What you have to do: Reproduce exactly the lines below, from the first one through the line containing "return (f(r), f(g), f(b), 1.0)", and omit any pictures.

Given information:
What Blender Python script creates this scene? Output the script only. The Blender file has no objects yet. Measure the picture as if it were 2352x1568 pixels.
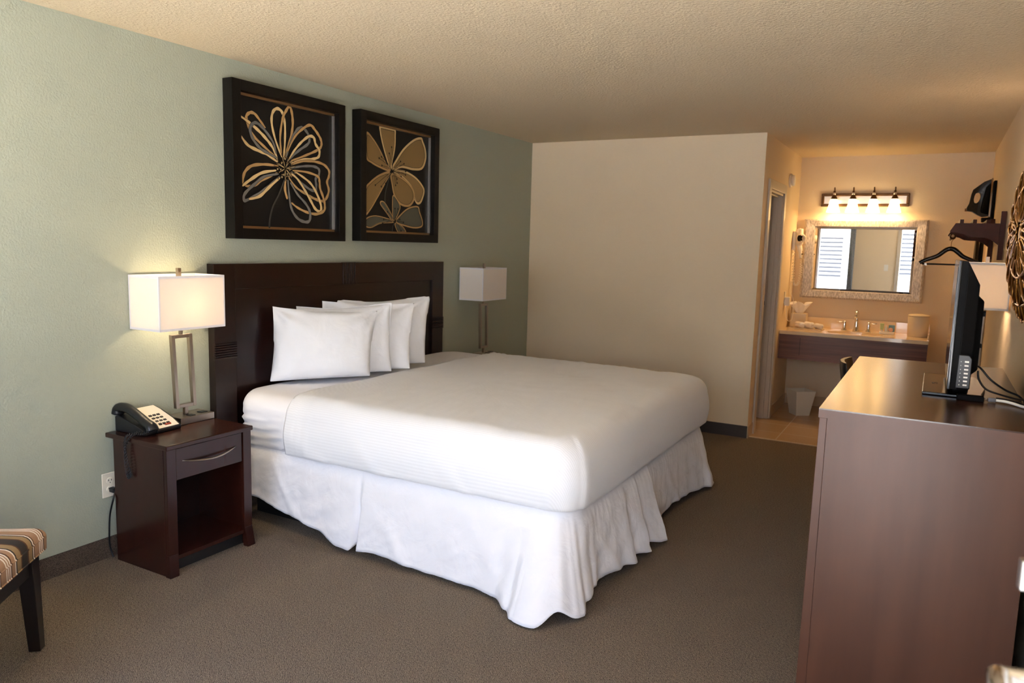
import bpy, bmesh, math, random
from mathutils import Vector, Matrix, noise

random.seed(7)
SC = bpy.context.scene
COL = SC.collection
PI = math.pi
WORLD = {}          # root name -> world matrix


# ------------------------------------------------------------------ materials
def srgb(r, g, b):
    def f(c):
        c /= 255.0
        return c / 12.92 if c <= 0.04045 else ((c + 0.055) / 1.055) ** 2.4
    return (f(r), f(g), f(b), 1.0)


def mat(name, col, rough=0.5, metal=0.0, spec=0.5, bump=None, vary=None, coat=0.0, trans=0.0):
    m = bpy.data.materials.new(name)
    m.use_nodes = True
    nt = m.node_tree
    b = nt.nodes['Principled BSDF']
    b.inputs['Base Color'].default_value = col
    b.inputs['Roughness'].default_value = rough
    b.inputs['Metallic'].default_value = metal
    b.inputs['Specular IOR Level'].default_value = spec
    b.inputs['Coat Weight'].default_value = coat
    b.inputs['Coat Roughness'].default_value = 0.15
    b.inputs['Transmission Weight'].default_value = trans
    tc = nt.nodes.new('ShaderNodeTexCoord')
    if vary:                                        # (scale vec, colour2, contrast lo, hi)
        mp = nt.nodes.new('ShaderNodeMapping')
        mp.inputs['Scale'].default_value = vary[0]
        nt.links.new(tc.outputs['Object'], mp.inputs['Vector'])
        n = nt.nodes.new('ShaderNodeTexNoise')
        n.inputs['Scale'].default_value = 1.0
        n.inputs['Detail'].default_value = 5
        nt.links.new(mp.outputs['Vector'], n.inputs['Vector'])
        r = nt.nodes.new('ShaderNodeValToRGB')
        r.color_ramp.elements[0].position = vary[2]
        r.color_ramp.elements[1].position = vary[3]
        r.color_ramp.elements[0].color = col
        r.color_ramp.elements[1].color = vary[1]
        nt.links.new(n.outputs['Fac'], r.inputs['Fac'])
        nt.links.new(r.outputs['Color'], b.inputs['Base Color'])
    if bump:                                        # (scale, strength, distance, detail)
        n = nt.nodes.new('ShaderNodeTexNoise')
        n.inputs['Scale'].default_value = bump[0]
        n.inputs['Detail'].default_value = bump[3] if len(bump) > 3 else 2
        nt.links.new(tc.outputs['Object'], n.inputs['Vector'])
        bp = nt.nodes.new('ShaderNodeBump')
        bp.inputs['Strength'].default_value = bump[1]
        bp.inputs['Distance'].default_value = bump[2]
        nt.links.new(n.outputs['Fac'], bp.inputs['Height'])
        nt.links.new(bp.outputs['Normal'], b.inputs['Normal'])
    return m


def emit(name, col, strength):
    m = bpy.data.materials.new(name)
    m.use_nodes = True
    nt = m.node_tree
    nt.nodes.clear()
    e = nt.nodes.new('ShaderNodeEmission')
    e.inputs['Color'].default_value = col
    e.inputs['Strength'].default_value = strength
    o = nt.nodes.new('ShaderNodeOutputMaterial')
    nt.links.new(e.outputs[0], o.inputs['Surface'])
    return m


def cloth_shade(name, col, tcol, t=0.5):
    m = bpy.data.materials.new(name)
    m.use_nodes = True
    nt = m.node_tree
    nt.nodes.clear()
    d = nt.nodes.new('ShaderNodeBsdfDiffuse'); d.inputs['Color'].default_value = col
    tr = nt.nodes.new('ShaderNodeBsdfTranslucent'); tr.inputs['Color'].default_value = tcol
    mx = nt.nodes.new('ShaderNodeMixShader'); mx.inputs['Fac'].default_value = t
    o = nt.nodes.new('ShaderNodeOutputMaterial')
    nt.links.new(d.outputs[0], mx.inputs[1]); nt.links.new(tr.outputs[0], mx.inputs[2])
    nt.links.new(mx.outputs[0], o.inputs['Surface'])
    return m


def pane_mat(name, fac=0.07, tint=(1, 1, 1, 1)):
    m = bpy.data.materials.new(name)
    m.use_nodes = True
    nt = m.node_tree
    nt.nodes.clear()
    a = nt.nodes.new('ShaderNodeBsdfTransparent'); a.inputs['Color'].default_value = tint
    g = nt.nodes.new('ShaderNodeBsdfGlossy'); g.inputs['Roughness'].default_value = 0.02
    mx = nt.nodes.new('ShaderNodeMixShader'); mx.inputs['Fac'].default_value = fac
    o = nt.nodes.new('ShaderNodeOutputMaterial')
    nt.links.new(a.outputs[0], mx.inputs[1]); nt.links.new(g.outputs[0], mx.inputs[2])
    nt.links.new(mx.outputs[0], o.inputs['Surface'])
    return m


def wood(name, c1, c2, rough=0.35, grain=(3, 3, 40), coat=0.0, spec=0.5):
    """stained wood: stretched noise grain along the axis with the smallest scale"""
    return mat(name, c1, rough, 0, spec, vary=(grain, c2, 0.3, 0.72), coat=coat)


def carpet_mat(name, c1, c2, rib=True, scl=1.0):
    m = bpy.data.materials.new(name)
    m.use_nodes = True
    nt = m.node_tree
    b = nt.nodes['Principled BSDF']
    b.inputs['Roughness'].default_value = 0.95
    b.inputs['Specular IOR Level'].default_value = 0.1
    tc = nt.nodes.new('ShaderNodeTexCoord')
    mp = nt.nodes.new('ShaderNodeMapping')
    mp.inputs['Rotation'].default_value = (0, 0, 0.0)
    nt.links.new(tc.outputs['Object'], mp.inputs['Vector'])
    v = nt.nodes.new('ShaderNodeTexVoronoi')
    v.inputs['Scale'].default_value = 150 * scl
    nt.links.new(mp.outputs['Vector'], v.inputs['Vector'])
    n = nt.nodes.new('ShaderNodeTexNoise')
    n.inputs['Scale'].default_value = 95 * scl
    n.inputs['Detail'].default_value = 3
    nt.links.new(mp.outputs['Vector'], n.inputs['Vector'])
    w = nt.nodes.new('ShaderNodeTexWave')
    w.wave_type = 'BANDS'; w.bands_direction = 'DIAGONAL'
    w.inputs['Scale'].default_value = 55 * scl
    w.inputs['Distortion'].default_value = 7
    w.inputs['Detail'].default_value = 2
    nt.links.new(mp.outputs['Vector'], w.inputs['Vector'])
    a = nt.nodes.new('ShaderNodeMath'); a.operation = 'MULTIPLY'
    a.inputs[1].default_value = 0.38
    nt.links.new(w.outputs['Fac'], a.inputs[0])
    s = nt.nodes.new('ShaderNodeMath'); s.operation = 'ADD'
    nt.links.new(a.outputs[0], s.inputs[0]); nt.links.new(n.outputs['Fac'], s.inputs[1])
    r = nt.nodes.new('ShaderNodeValToRGB')
    r.color_ramp.elements[0].position = 0.36; r.color_ramp.elements[1].position = 0.95
    r.color_ramp.elements[0].color = c1; r.color_ramp.elements[1].color = c2
    nt.links.new(s.outputs[0], r.inputs['Fac'])
    nt.links.new(r.outputs['Color'], b.inputs['Base Color'])
    ad = nt.nodes.new('ShaderNodeMath'); ad.operation = 'ADD'
    nt.links.new(s.outputs[0], ad.inputs[0]); nt.links.new(v.outputs['Distance'], ad.inputs[1])
    bp = nt.nodes.new('ShaderNodeBump'); bp.inputs['Strength'].default_value = 0.6
    bp.inputs['Distance'].default_value = 0.004
    nt.links.new(ad.outputs[0], bp.inputs['Height'])
    nt.links.new(bp.outputs['Normal'], b.inputs['Normal'])
    return m


def sheet_mat(name, col, stripes=False, wr=0.12):
    m = mat(name, col, 0.85, spec=0.2)
    nt = m.node_tree
    b = nt.nodes['Principled BSDF']
    b.inputs['Sheen Weight'].default_value = 0.1
    tc = nt.nodes.new('ShaderNodeTexCoord')
    n = nt.nodes.new('ShaderNodeTexNoise'); n.inputs['Scale'].default_value = 9
    n.inputs['Detail'].default_value = 4; n.inputs['Distortion'].default_value = 0.6
    nt.links.new(tc.outputs['Object'], n.inputs['Vector'])
    bp = nt.nodes.new('ShaderNodeBump'); bp.inputs['Strength'].default_value = wr
    bp.inputs['Distance'].default_value = 0.02
    nt.links.new(n.outputs['Fac'], bp.inputs['Height'])
    nt.links.new(bp.outputs['Normal'], b.inputs['Normal'])
    if stripes:                                     # woven satin stripe that follows the cloth
        at = nt.nodes.new('ShaderNodeAttribute'); at.attribute_name = 'weave'
        k = nt.nodes.new('ShaderNodeMath'); k.operation = 'MULTIPLY'; k.inputs[1].default_value = 2 * PI / 0.0155
        nt.links.new(at.outputs['Fac'], k.inputs[0])
        sn = nt.nodes.new('ShaderNodeMath'); sn.operation = 'SINE'
        nt.links.new(k.outputs[0], sn.inputs[0])
        r = nt.nodes.new('ShaderNodeMapRange')
        r.inputs['From Min'].default_value = -0.4; r.inputs['From Max'].default_value = 0.4
        nt.links.new(sn.outputs[0], r.inputs['Value'])
        mx = nt.nodes.new('ShaderNodeMixRGB')
        mx.inputs['Color1'].default_value = col
        mx.inputs['Color2'].default_value = (col[0] * .955, col[1] * .955, col[2] * .955, 1)
        nt.links.new(r.outputs['Result'], mx.inputs['Fac'])
        nt.links.new(mx.outputs['Color'], b.inputs['Base Color'])
        b2 = nt.nodes.new('ShaderNodeBump'); b2.inputs['Strength'].default_value = 0.14
        b2.inputs['Distance'].default_value = 0.0012
        nt.links.new(r.outputs['Result'], b2.inputs['Height'])
        nt.links.new(bp.outputs['Normal'], b2.inputs['Normal'])
        nt.links.new(b2.outputs['Normal'], b.inputs['Normal'])
    return m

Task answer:
What Blender Python script creates this scene? Output the script only. The Blender file has no objects yet. Measure the picture as if it were 2352x1568 pixels.
import bpy, bmesh, math, random
from mathutils import Vector, Matrix, noise

random.seed(7)
SC = bpy.context.scene
COL = SC.collection
PI = math.pi
WORLD = {}          # root name -> world matrix


# ------------------------------------------------------------------ materials
def srgb(r, g, b):
    def f(c):
        c /= 255.0
        return c / 12.92 if c <= 0.04045 else ((c + 0.055) / 1.055) ** 2.4
    return (f(r), f(g), f(b), 1.0)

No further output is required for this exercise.